Bu konuyu düzenleyen GDPR madde 8 fıkra 3 uyarınca veri sorumlusu, 16 yaşını doldurmamış küçüklerin kişisel verilerinin işlenmesi için verilen rızanın, küçüğün yasal temsilcisi tarafından verilip verilmediğini anlamak için, kullanılan teknoloji dikkate alınarak, makul çabayı göstermekle yükümlüdür. Bununla birlikte söz konusu madde, ancak ve ancak kişisel verilerin işlenmesine dayanak olan hizmetin doğrudan doğruya küçükleri hedef alması halinde uygulama alanı bulacaktır.
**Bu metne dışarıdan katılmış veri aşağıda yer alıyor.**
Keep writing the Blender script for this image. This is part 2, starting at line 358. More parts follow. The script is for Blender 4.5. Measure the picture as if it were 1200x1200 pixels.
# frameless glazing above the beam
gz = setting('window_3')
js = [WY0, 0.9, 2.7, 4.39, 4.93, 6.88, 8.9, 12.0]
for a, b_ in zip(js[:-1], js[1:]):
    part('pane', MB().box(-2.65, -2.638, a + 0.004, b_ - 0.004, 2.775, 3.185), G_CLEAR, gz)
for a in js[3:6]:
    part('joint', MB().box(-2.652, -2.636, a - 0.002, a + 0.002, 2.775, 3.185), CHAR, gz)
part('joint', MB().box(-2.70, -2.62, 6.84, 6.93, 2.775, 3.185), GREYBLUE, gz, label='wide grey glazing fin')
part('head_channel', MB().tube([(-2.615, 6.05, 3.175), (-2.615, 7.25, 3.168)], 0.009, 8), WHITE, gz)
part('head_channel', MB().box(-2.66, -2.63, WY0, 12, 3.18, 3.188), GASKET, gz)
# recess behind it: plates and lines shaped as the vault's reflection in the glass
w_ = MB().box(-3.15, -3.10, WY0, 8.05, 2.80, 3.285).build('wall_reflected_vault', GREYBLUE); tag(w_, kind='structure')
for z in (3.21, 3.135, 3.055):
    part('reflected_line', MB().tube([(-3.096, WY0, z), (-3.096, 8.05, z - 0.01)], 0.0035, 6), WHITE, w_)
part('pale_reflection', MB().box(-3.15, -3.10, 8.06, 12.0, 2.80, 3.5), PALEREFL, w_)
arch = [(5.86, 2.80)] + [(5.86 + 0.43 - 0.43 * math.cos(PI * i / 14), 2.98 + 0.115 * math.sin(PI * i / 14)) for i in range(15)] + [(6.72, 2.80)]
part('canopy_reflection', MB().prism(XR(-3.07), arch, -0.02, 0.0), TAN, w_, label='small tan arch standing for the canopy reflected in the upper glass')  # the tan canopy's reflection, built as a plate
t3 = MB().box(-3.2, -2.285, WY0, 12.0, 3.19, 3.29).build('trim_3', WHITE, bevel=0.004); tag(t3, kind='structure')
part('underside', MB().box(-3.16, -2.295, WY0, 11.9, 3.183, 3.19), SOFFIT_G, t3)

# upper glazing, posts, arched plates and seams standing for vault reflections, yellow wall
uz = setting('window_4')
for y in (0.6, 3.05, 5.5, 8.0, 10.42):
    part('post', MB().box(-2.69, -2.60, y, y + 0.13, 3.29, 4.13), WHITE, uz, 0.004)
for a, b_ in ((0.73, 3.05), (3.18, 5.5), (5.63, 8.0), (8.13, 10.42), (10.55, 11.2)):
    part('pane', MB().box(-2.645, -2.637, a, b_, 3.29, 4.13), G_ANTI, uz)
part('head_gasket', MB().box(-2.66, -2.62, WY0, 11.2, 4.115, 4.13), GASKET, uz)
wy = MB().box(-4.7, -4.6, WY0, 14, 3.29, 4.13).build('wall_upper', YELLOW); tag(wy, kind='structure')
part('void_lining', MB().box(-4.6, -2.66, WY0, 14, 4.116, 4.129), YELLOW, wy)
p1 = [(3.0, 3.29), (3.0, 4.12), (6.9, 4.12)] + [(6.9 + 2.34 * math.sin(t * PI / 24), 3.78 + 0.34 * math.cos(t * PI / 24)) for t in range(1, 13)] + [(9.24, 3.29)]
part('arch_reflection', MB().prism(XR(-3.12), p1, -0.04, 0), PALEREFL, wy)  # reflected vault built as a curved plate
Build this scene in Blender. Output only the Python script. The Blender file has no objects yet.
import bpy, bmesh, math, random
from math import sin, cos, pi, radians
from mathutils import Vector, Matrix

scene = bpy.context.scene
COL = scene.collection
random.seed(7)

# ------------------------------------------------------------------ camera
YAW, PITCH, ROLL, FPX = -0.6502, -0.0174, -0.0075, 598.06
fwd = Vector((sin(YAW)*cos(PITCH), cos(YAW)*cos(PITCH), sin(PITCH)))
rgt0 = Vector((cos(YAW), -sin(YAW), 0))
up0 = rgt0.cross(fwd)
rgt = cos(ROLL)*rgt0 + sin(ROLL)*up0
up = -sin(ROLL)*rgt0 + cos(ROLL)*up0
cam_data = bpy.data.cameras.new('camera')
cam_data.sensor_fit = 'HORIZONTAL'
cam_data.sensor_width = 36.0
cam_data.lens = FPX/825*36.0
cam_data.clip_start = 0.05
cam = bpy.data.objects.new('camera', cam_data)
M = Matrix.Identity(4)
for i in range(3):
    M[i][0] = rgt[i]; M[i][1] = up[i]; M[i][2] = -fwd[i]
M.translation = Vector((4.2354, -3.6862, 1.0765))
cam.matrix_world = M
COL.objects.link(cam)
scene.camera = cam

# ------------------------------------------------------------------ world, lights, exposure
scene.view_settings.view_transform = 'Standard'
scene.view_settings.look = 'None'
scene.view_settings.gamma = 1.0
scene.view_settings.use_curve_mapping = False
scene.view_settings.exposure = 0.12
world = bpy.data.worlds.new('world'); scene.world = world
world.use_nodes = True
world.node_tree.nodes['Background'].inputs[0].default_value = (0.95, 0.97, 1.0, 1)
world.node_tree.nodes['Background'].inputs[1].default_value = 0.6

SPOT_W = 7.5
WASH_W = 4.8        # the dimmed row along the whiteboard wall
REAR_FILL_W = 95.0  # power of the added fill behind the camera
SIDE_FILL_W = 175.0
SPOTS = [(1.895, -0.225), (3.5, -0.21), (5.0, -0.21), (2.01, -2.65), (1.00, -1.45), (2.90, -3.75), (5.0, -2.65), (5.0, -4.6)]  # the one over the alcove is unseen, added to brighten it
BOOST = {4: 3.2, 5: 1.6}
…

Örneğin, internette okul çağındaki çocuklara özel olarak hazırlanmış, eğitim amaçlı bilgiler veren bir sitenin, siteden faydalanan kullanıcıların kişisel verilerini işleyebilmesi için, GDPR madde 8’de öngörülen koşullara uygun hareket etmesi gerekmektedir, zira içeriğinden anlaşılacağı üzere söz konusu site, hedef kullanıcı kitlesi olarak doğrudan doğruya çocuklara yönelik bir platformdur.

Bu maddenin yanında, GDPR ayrıca Avrupa Birliği üye ülkerindeki ulusal veri koruma otoritelerine çocuklarla ilgili kişisel verilerin işlenmesi durumlarında daha dikkatli ve ayrıntılı denetim yapma görevi öngörmektedir.